Myth: Social media is ‘cheap‘.

Reality: So is television advertising, print advertising, direct mail, radio advertising, etc. With one catch: it’s all relative. When it comes to social media, the true measure of ‘cheap‘ isn’t determined by how much it costs you to register on Twitter and tweet, for instance. The true measure of ‘cheap‘ is how your investments (including of time and labor) relate to what you get in return. For some companies, social media may be extremely cheap. For others, it may be far too expensive.

Myth: It’s all about influence.

Reality: Are there influential individuals who can collectively make or break your business? The good news: in some cases it appears that the answer may be ‘yes‘. The bad news: you probably have no way of knowing who they are. The whole concept of ‘influence‘ has been reduced into an oversimplistic mechanical view of the social media world. The reality is that the serious ‘science‘ of influence is far more nuanced and complex than many have tried to dumb it down to be and for companies, this means that looking for the right haystack is probably a better strategy than finding the needles within it.
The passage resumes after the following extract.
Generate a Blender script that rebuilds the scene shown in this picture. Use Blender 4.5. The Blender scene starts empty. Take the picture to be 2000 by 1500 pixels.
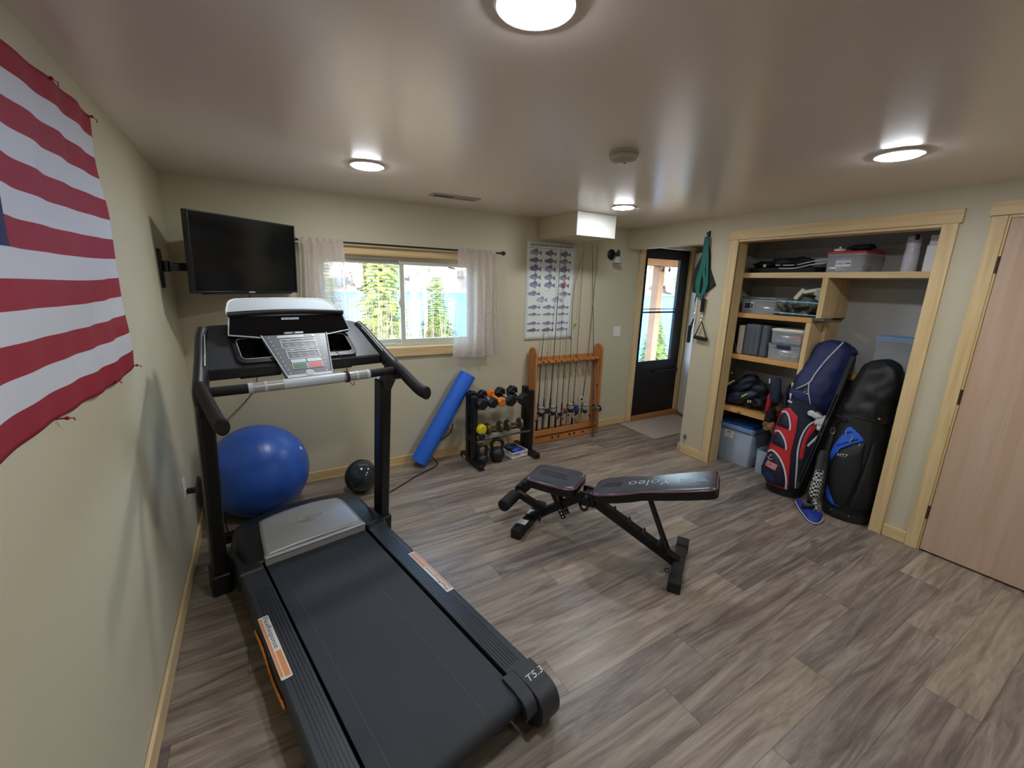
import bpy, bmesh, math, random
from math import sin, cos, pi, radians
from mathutils import Vector, Matrix, noise
random.seed(7)
scene = bpy.context.scene
COL = scene.collection

# ------------------------------------------------------------------ camera
W, H = 4.02, 2.23                      # closet wall plane x, ceiling height
cd = bpy.data.cameras.new('camera')
cam = bpy.data.objects.new('camera', cd); COL.objects.link(cam)
scene.camera = cam
cd.sensor_fit = 'HORIZONTAL'; cd.sensor_width = 36.0
cd.lens = 826.26 / 2000 * 36.0
cd.clip_start = 0.02; cd.clip_end = 900
yaw, pit, rol = radians(31.02), radians(13.287), radians(1.57)
F = Vector((sin(yaw)*cos(pit), cos(yaw)*cos(pit), -sin(pit)))
R0 = Vector((cos(yaw), -sin(yaw), 0)); U0 = R0.cross(F)
Rv = R0*cos(rol) + U0*sin(rol); Uv = -R0*sin(rol) + U0*cos(rol)
cam.matrix_world = Matrix(((Rv.x, Uv.x, -F.x, 0.4504), (Rv.y, Uv.y, -F.y, -3.5464),
                           (Rv.z, Uv.z, -F.z, 1.6142), (0, 0, 0, 1)))

# ------------------------------------------------------------------ world, sun, exposure
LAMP = 100.0
wd = bpy.data.worlds.new('sky'); scene.world = wd; wd.use_nodes = True
nt = wd.node_tree; nt.nodes.clear()
sky = nt.nodes.new('ShaderNodeTexSky'); sky.sky_type = 'NISHITA'; sky.sun_disc = False
sky.sun_elevation = radians(42); sky.sun_rotation = radians(200); sky.air_density = 1.2; sky.dust_density = 1.5
bg = nt.nodes.new('ShaderNodeBackground'); bg.inputs['Strength'].default_value = 1.2
wo = nt.nodes.new('ShaderNodeOutputWorld')
nt.links.new(sky.outputs[0], bg.inputs[0]); nt.links.new(bg.outputs[0], wo.inputs[0])
sl = bpy.data.lights.new('sun', 'SUN'); sl.energy = 5.0; sl.angle = radians(0.6); sl.color = (1, .96, .88)
so = bpy.data.objects.new('sun', sl); COL.objects.link(so)
so.rotation_euler = Vector((-0.45, -0.75, 0.95)).to_track_quat('Z', 'Y').to_euler()
vs = scene.view_settings
vs.view_transform = 'Standard'; vs.look = 'None'; vs.gamma = 1.0; vs.use_curve_mapping = False
vs.exposure = 0.78
scene.cycles.use_denoising = True
scene.cycles.max_bounces = 8; scene.cycles.diffuse_bounces = 5; scene.cycles.glossy_bounces = 4
scene.cycles.transparent_max_bounces = 24; scene.cycles.transmission_bounces = 8
scene.cycles.sample_clamp_indirect = 6.0; scene.cycles.caustics_reflective = False; scene.cycles.caustics_refractive = False

# ------------------------------------------------------------------ materials
def lin(c):
    return tuple(((v/255)/12.92 if v/255 <= .04045 else ((v/255+.055)/1.055)**2.4) for v in c) + (1,)
MATS = {}
def mat(name, rgb, rough=.5, metal=0., spec=.5, coat=0., bump=0., bscale=60., var=0., vscale=4., emit=None, alpha=1., trans=0., sheen=0.):
    if name in MATS: return MATS[name]
    m = bpy.data.materials.new(name); m.use_nodes = True; MATS[name] = m
    t = m.node_tree; b = t.nodes['Principled BSDF']
    b.inputs['Base Color'].default_value = lin(rgb)
    b.inputs['Roughness'].default_value = rough; b.inputs['Metallic'].default_value = metal
    b.inputs['Specular IOR Level'].default_value = spec; b.inputs['Coat Weight'].default_value = coat
    b.inputs['Alpha'].default_value = alpha; b.inputs['Transmission Weight'].default_value = trans
    if sheen: b.inputs['Sheen Weight'].default_value = sheen
    tc = t.nodes.new('ShaderNodeTexCoord')
    if var:
        n = t.nodes.new('ShaderNodeTexNoise'); n.inputs['Scale'].default_value = vscale; n.inputs['Detail'].default_value = 5
        t.links.new(tc.outputs['Object'], n.inputs['Vector'])
        r = t.nodes.new('ShaderNodeValToRGB')
        c = lin(rgb); r.color_ramp.elements[0].position = .3; r.color_ramp.elements[1].position = .7
        r.color_ramp.elements[0].color = tuple(x*(1-var) for x in c[:3])+(1,)
        r.color_ramp.elements[1].color = tuple(min(1, x*(1+var)) for x in c[:3])+(1,)
        t.links.new(n.outputs['Fac'], r.inputs[0]); t.links.new(r.outputs[0], b.inputs['Base Color'])
    if bump:
        n = t.nodes.new('ShaderNodeTexNoise'); n.inputs['Scale'].default_value = bscale; n.inputs['Detail'].default_value = 4
        t.links.new(tc.outputs['Object'], n.inputs['Vector'])
        bp = t.nodes.new('ShaderNodeBump'); bp.inputs['Strength'].default_value = bump; bp.inputs['Distance'].default_value = .01
        t.links.new(n.outputs['Fac'], bp.inputs['Height']); t.links.new(bp.outputs[0], b.inputs['Normal'])
    if emit:
        b.inputs['Emission Color'].default_value = lin(emit[0]); b.inputs['Emission Strength'].default_value = emit[1]
    return m

def wood(name, rgb, axis, dark=.72, rough=.5, scale=1., knots=True):
    if name in MATS: return MATS[name]
    m = bpy.data.materials.new(name); m.use_nodes = True; MATS[name] = m
    t = m.node_tree; L = t.links; b = t.nodes['Principled BSDF']; b.inputs['Roughness'].default_value = rough
    tc = t.nodes.new('ShaderNodeTexCoord'); mp = t.nodes.new('ShaderNodeMapping')
    s = [22*scale]*3; s['xyz'.index(axis)] = 1.1*scale; mp.inputs['Scale'].default_value = s
    L.new(tc.outputs['Object'], mp.inputs[0])
    n = t.nodes.new('ShaderNodeTexNoise'); n.inputs['Scale'].default_value = 1.5; n.inputs['Detail'].default_value = 6; n.inputs['Distortion'].default_value = .6
    L.new(mp.outputs[0], n.inputs['Vector'])
    r = t.nodes.new('ShaderNodeValToRGB'); c = lin(rgb)
    r.color_ramp.elements[0].position = .32; r.color_ramp.elements[0].color = (c[0]*dark, c[1]*dark*.93, c[2]*dark*.8, 1)
    r.color_ramp.elements[1].position = .62; r.color_ramp.elements[1].color = c
    L.new(n.outputs['Fac'], r.inputs[0]); out = r.outputs[0]
    if knots:
        mp2 = t.nodes.new('ShaderNodeMapping'); s = [9.]*3; s['xyz'.index(axis)] = 5.; mp2.inputs['Scale'].default_value = s
        L.new(tc.outputs['Object'], mp2.inputs[0])
        v = t.nodes.new('ShaderNodeTexVoronoi'); v.inputs['Scale'].default_value = .55
        L.new(mp2.outputs[0], v.inputs['Vector'])
        k = t.nodes.new('ShaderNodeValToRGB'); k.color_ramp.elements[0].position = .035; k.color_ramp.elements[1].position = .075
        L.new(v.outputs['Distance'], k.inputs[0])
        mx = t.nodes.new('ShaderNodeMix'); mx.data_type = 'RGBA'; mx.inputs[6].default_value = (c[0]*.22, c[1]*.13, c[2]*.07, 1)
        L.new(k.outputs[0], mx.inputs[0]); L.new(out, mx.inputs[7]); out = mx.outputs[2]
    L.new(out, b.inputs['Base Color'])
    return m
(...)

Myth: Social media is the future.

Reality: Social media is the present. The future is unknown. If your company treats adoption of social media today as some form of future-proofing, chances are when the next big thing comes along, you’ll look a lot like those companies who are still trying to figure out what the big deal about the internet is.

Myth: Social media is a passing fad.

Reality: There’s a lot of noise but that doesn’t mean that there isn’t signal. Remember: a lot of businesses fail when they attempt certain things. In the world of SEO, for instance, I’d venture a guess that more than 50% of the companies that have implemented some sort of SEO initiative have failed. Does that mean that SEO is a passing fad? Of course not.